Extracted material:
* * *

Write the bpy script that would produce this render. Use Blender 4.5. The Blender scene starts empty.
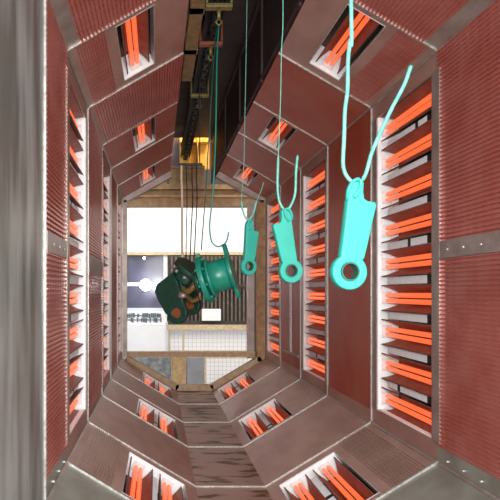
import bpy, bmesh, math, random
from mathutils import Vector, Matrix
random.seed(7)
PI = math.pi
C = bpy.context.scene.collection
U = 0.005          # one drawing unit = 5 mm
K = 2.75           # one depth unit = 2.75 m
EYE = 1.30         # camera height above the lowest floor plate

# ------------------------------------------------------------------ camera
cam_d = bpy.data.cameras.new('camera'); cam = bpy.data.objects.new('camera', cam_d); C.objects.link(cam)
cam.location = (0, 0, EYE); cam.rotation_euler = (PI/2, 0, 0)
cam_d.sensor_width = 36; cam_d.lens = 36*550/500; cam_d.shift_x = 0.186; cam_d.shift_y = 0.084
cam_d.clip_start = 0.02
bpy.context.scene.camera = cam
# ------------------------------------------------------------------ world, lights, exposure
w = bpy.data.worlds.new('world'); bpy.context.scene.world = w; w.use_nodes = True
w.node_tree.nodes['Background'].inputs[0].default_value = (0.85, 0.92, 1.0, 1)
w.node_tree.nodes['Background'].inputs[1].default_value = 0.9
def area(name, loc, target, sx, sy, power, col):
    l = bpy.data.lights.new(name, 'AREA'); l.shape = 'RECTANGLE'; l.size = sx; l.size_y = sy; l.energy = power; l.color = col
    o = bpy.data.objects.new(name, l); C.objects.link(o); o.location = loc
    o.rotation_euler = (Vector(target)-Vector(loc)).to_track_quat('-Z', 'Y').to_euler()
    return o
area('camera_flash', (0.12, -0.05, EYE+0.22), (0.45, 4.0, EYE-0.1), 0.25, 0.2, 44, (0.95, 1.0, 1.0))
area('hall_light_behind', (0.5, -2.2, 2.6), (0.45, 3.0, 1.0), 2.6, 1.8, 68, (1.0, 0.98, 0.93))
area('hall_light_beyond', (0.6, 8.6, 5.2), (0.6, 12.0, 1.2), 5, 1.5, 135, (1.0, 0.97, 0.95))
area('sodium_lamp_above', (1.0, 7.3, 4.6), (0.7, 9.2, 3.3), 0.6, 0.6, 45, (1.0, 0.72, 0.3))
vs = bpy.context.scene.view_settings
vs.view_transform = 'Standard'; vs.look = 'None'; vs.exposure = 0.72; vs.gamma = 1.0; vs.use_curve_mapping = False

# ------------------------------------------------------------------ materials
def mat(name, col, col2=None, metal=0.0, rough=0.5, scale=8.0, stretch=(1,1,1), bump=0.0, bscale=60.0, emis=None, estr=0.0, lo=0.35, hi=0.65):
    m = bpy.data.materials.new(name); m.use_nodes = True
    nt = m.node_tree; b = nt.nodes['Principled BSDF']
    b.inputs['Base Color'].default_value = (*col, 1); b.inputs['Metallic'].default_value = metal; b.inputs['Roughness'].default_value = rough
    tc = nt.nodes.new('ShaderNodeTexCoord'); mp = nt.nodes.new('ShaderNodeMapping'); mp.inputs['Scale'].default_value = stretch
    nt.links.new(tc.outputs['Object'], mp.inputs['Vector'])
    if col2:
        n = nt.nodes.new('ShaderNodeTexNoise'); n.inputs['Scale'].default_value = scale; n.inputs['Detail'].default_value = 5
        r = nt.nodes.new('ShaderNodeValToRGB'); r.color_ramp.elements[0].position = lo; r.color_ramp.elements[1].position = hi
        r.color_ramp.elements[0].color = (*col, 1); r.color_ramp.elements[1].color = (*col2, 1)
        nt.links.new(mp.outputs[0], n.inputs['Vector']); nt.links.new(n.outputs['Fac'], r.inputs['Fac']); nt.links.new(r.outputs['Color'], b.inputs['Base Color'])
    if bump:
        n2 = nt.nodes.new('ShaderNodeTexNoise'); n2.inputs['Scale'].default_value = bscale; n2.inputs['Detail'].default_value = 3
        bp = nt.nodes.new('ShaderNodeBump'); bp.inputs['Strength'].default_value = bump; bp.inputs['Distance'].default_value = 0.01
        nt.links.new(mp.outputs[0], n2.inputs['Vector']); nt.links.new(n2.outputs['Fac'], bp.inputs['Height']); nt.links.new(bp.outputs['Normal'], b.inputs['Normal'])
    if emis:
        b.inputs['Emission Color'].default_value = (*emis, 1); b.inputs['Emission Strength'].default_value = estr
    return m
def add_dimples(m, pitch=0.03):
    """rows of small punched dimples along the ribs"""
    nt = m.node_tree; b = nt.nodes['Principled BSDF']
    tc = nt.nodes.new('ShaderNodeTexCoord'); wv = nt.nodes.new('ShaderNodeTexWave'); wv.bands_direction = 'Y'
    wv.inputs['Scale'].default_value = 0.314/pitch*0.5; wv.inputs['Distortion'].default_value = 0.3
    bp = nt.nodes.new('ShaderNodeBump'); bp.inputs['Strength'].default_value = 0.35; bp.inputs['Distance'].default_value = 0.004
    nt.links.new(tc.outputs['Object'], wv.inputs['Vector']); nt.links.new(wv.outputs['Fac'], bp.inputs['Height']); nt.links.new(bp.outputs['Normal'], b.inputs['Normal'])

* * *

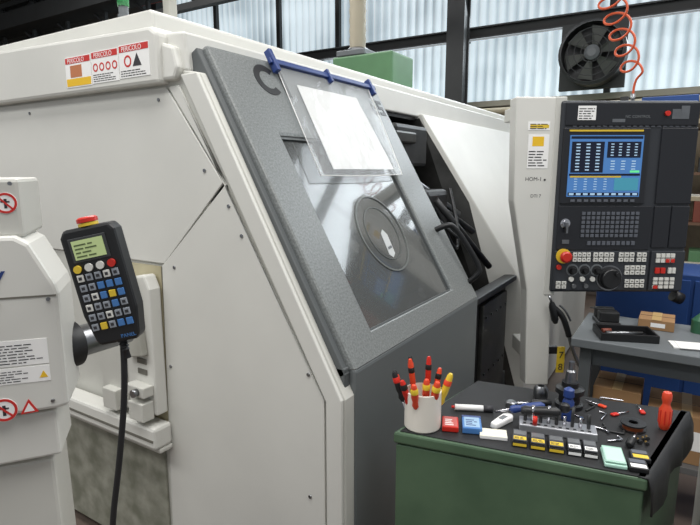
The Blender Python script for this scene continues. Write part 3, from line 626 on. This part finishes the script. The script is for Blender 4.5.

* * *

Request: Only the lines from the one with "Write the bpy" through the one with "lowest floor plate" belong in your copy; retype them exactly and drop any pictures.

Response to the task:
Write the bpy script that would produce this render. Use Blender 4.5. The Blender scene starts empty.
import bpy, bmesh, math, random
from mathutils import Vector, Matrix
random.seed(7)
PI = math.pi
C = bpy.context.scene.collection
U = 0.005          # one drawing unit = 5 mm
K = 2.75           # one depth unit = 2.75 m
EYE = 1.30         # camera height above the lowest floor plate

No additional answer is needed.